700 European Firms Fund Zionist Settlements
LONDON (Dispatches) --
Nearly 700 European financial institutions have financial relationships with 50 businesses that are actively involved with illegal Israeli settlements, according to a report published by a cross-regional coalition of Palestinian and European NGOs.
The institutions were found to have billions of dollars worth of relationships with businesses such as Airbnb, TripAdvisor and General Mills, which were among companies concluded by the UN last year to have ties to illegal Zionist settlements.
France’s BNP Paribas, Germany’s Deutsche Bank and the UK’s HSBC were among the institutions said to have provided $114 billion in the form of loans and underwritings, and held investments to the amount of $141 billion in shares and bonds of such businesses.
The report was published by the Don’t Buy into Occupation (DBIO) coalition, a joint project between 25 Palestinian, regional and European organizations based in Belgium, France, Ireland, the Netherlands, Norway, Spain and the UK.
The DBIO coalition found that between January 2018, and May 2021, 672 European financial institutions, including banks, asset managers, insurance companies, and pension funds, had financial relationships with the 50 businesses it identified as involved with settlements.

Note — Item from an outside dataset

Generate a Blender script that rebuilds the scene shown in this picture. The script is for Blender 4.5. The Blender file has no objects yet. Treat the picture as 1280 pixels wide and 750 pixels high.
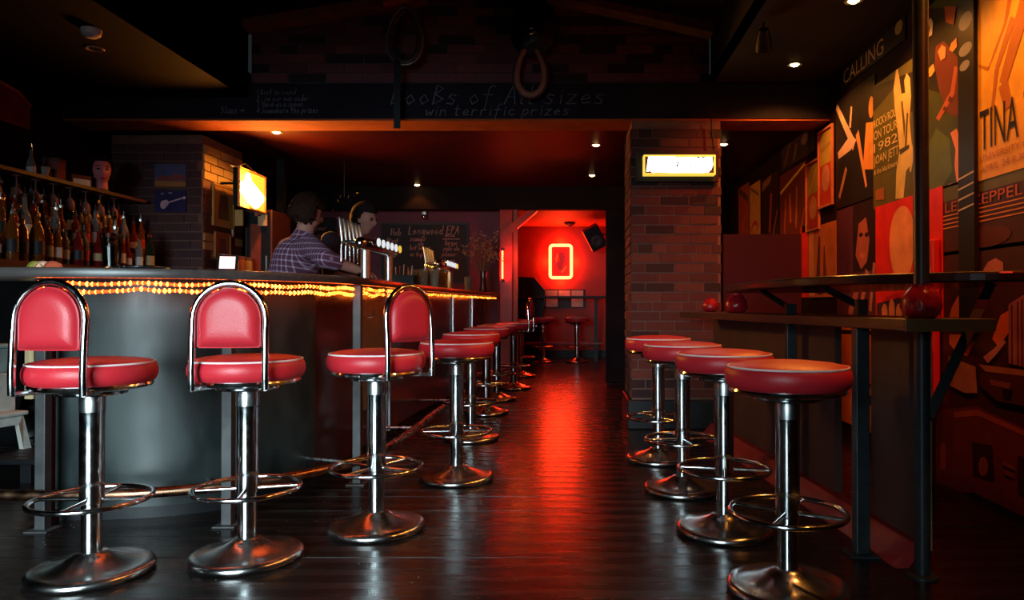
import bpy, bmesh, math, random
from mathutils import Vector, Matrix, noise
R = random.Random(7)
PI = math.pi
SC = bpy.context.scene
C = SC.collection

# ------------------------------------------------------------------ camera, world, light, exposure
CAMH = 0.975
cam_data = bpy.data.cameras.new('camera')
cam = bpy.data.objects.new('camera', cam_data)
C.objects.link(cam)
cam.location = (0, 0, CAMH)
cam.rotation_euler = (math.radians(90.4456), 0, 0)
cam_data.sensor_width = 36
cam_data.lens = 900 / 1280 * 36
cam_data.shift_x = -75 / 1280
cam_data.clip_start = 0.05
SC.camera = cam

world = bpy.data.worlds.new('world')
SC.world = world
world.use_nodes = True
world.node_tree.nodes['Background'].inputs[0].default_value = (0.55, 0.7, 0.8, 1)
world.node_tree.nodes['Background'].inputs[1].default_value = 0.02

vs = SC.view_settings
vs.view_transform = 'Standard'
vs.look = 'None'
vs.exposure = 0.0
vs.gamma = 1
vs.use_curve_mapping = False
SC.cycles.max_bounces = 8
SC.cycles.sample_clamp_indirect = 4.0
SC.cycles.caustics_reflective = False
SC.cycles.caustics_refractive = False


def lamp(name, kind, loc, energy, color, target=None, **kw):
    d = bpy.data.lights.new(name, kind)
    d.energy = energy
    d.color = color
    for k, v in kw.items():
        setattr(d, k, v)
    o = bpy.data.objects.new(name, d)
    o.location = loc
    if target is not None:
        o.rotation_euler = (Vector(target) - Vector(loc)).to_track_quat('-Z', 'Y').to_euler()
    C.objects.link(o)
    return o


# daylight through the street window behind the camera
lamp('window_daylight', 'AREA', (-1.75, -1.56, 1.2), 70, (0.70, 0.93, 1.0), target=(-1.55, 2.6, -0.15),
     shape='RECTANGLE', size=2.3, size_y=1.7, spread=math.radians(60))

# ------------------------------------------------------------------ materials
MATS = {}


def mat(name, col, rough=0.5, metal=0.0, var=0.15, scale=8.0, bump=0.0, bscale=None, stretch=(1, 1, 1), spec=0.5,
        emit=None, estr=0.0, trans=0.0, coat=0.0, col2=None, rvar=0.0, ior=1.45):
    if name in MATS:
        return MATS[name]
    m = bpy.data.materials.new(name)
    m.use_nodes = True
    nt = m.node_tree
    b = nt.nodes['Principled BSDF']
    b.inputs['Roughness'].default_value = rough
    b.inputs['Metallic'].default_value = metal
    b.inputs['Specular IOR Level'].default_value = spec
    b.inputs['Transmission Weight'].default_value = trans
    b.inputs['Coat Weight'].default_value = coat
    b.inputs['IOR'].default_value = ior
    tc = nt.nodes.new('ShaderNodeTexCoord')
    mp = nt.nodes.new('ShaderNodeMapping')
    mp.inputs['Scale'].default_value = stretch
    nt.links.new(tc.outputs['Object'], mp.inputs['Vector'])
    n = nt.nodes.new('ShaderNodeTexNoise')
    n.inputs['Scale'].default_value = scale
    n.inputs['Detail'].default_value = 5
    nt.links.new(mp.outputs['Vector'], n.inputs['Vector'])
    r = nt.nodes.new('ShaderNodeValToRGB')
    r.color_ramp.elements[0].position = 0.3
    r.color_ramp.elements[1].position = 0.7
    c2 = col2 if col2 else tuple(min(1, c * (1 + var)) for c in col)
    r.color_ramp.elements[0].color = tuple(c * (1 - var) for c in col) + (1,)
    r.color_ramp.elements[1].color = tuple(c2) + (1,)
    nt.links.new(n.outputs['Fac'], r.inputs['Fac'])
    nt.links.new(r.outputs['Color'], b.inputs['Base Color'])
    if rvar:
        mr = nt.nodes.new('ShaderNodeMapRange')
        mr.inputs['From Min'].default_value = 0.3
        mr.inputs['From Max'].default_value = 0.7
        mr.inputs['To Min'].default_value = max(0.02, rough - rvar)
        mr.inputs['To Max'].default_value = rough + rvar
        nt.links.new(n.outputs['Fac'], mr.inputs['Value'])
        nt.links.new(mr.outputs['Result'], b.inputs['Roughness'])
    if bump:
        n2 = nt.nodes.new('ShaderNodeTexNoise')
        n2.inputs['Scale'].default_value = bscale or scale
        n2.inputs['Detail'].default_value = 4
        nt.links.new(mp.outputs['Vector'], n2.inputs['Vector'])
        bp = nt.nodes.new('ShaderNodeBump')
        bp.inputs['Strength'].default_value = bump
        bp.inputs['Distance'].default_value = 0.01
        nt.links.new(n2.outputs['Fac'], bp.inputs['Height'])
        nt.links.new(bp.outputs['Normal'], b.inputs['Normal'])
    if emit:
        b.inputs['Emission Color'].default_value = tuple(emit) + (1,)
        b.inputs['Emission Strength'].default_value = estr
    MATS[name] = m
    return m


def plain(name, col, rough=0.6, **k):
    return mat(name, col, rough, var=k.pop('var', 0.18), scale=k.pop('scale', 14), **k)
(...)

Israeli settlements on land occupied by the Zionist regime in the 1967 Middle East war are illegal under international law and constitute acts which incur individual criminal liability as war crimes and crimes against humanity under the Rome Statute of the International Criminal Court (ICC).
‘Economic Oxygen’
In the foreword to the report, Michael Lynk, the UN special rapporteur on human rights in the Palestinian Territory occupied since 1967, said that “the involvement of these corporations with the settlements - through investments, banking loans, resource extraction, infrastructure contracts and equipment and product supply agreements - provides them with the indispensable economic oxygen they require to grow and thrive”.
Along with BNP Parabas ($17.30bn), Deutsche Bank ($12.03bn) and HSBC ($8.72bn) in the top ten creditors to the 50 businesses were, the UK’s Barclays ($8.69bn), France’s Societe Generale ($8.20bn) and Credit Agricole ($5.55bn), Spain’s Santander ($4.75bn), the Netherland’s ING Group ($4.60bn), Germany’s Commerzbank ($4.37bn) and Italy’s Unicredit ($3.58bn).
Recently, several financial institutions and companies have divested from business enterprises linked to Israeli settlements.
In July, Kommunal Landspensjonskasse (KLP), Norway’s largest pensions company, divested from 16 such companies, while earlier this month the Norwegian Government Pension Fund Global (GPFG) said it would exclude three such companies from its investments.
Willem Staes, coordinator of the DBIO coalition, said that “despite the illegal nature of Israeli settlements under international law, European financial institutions continue to throw a financial lifeline to companies operating in the settlements.
“European financial institutions should take up their responsibility and follow the example of KLP and GPFG.
“They should end all investments and financial flows into Israeli settlements, and not buy into the Israeli occupation.”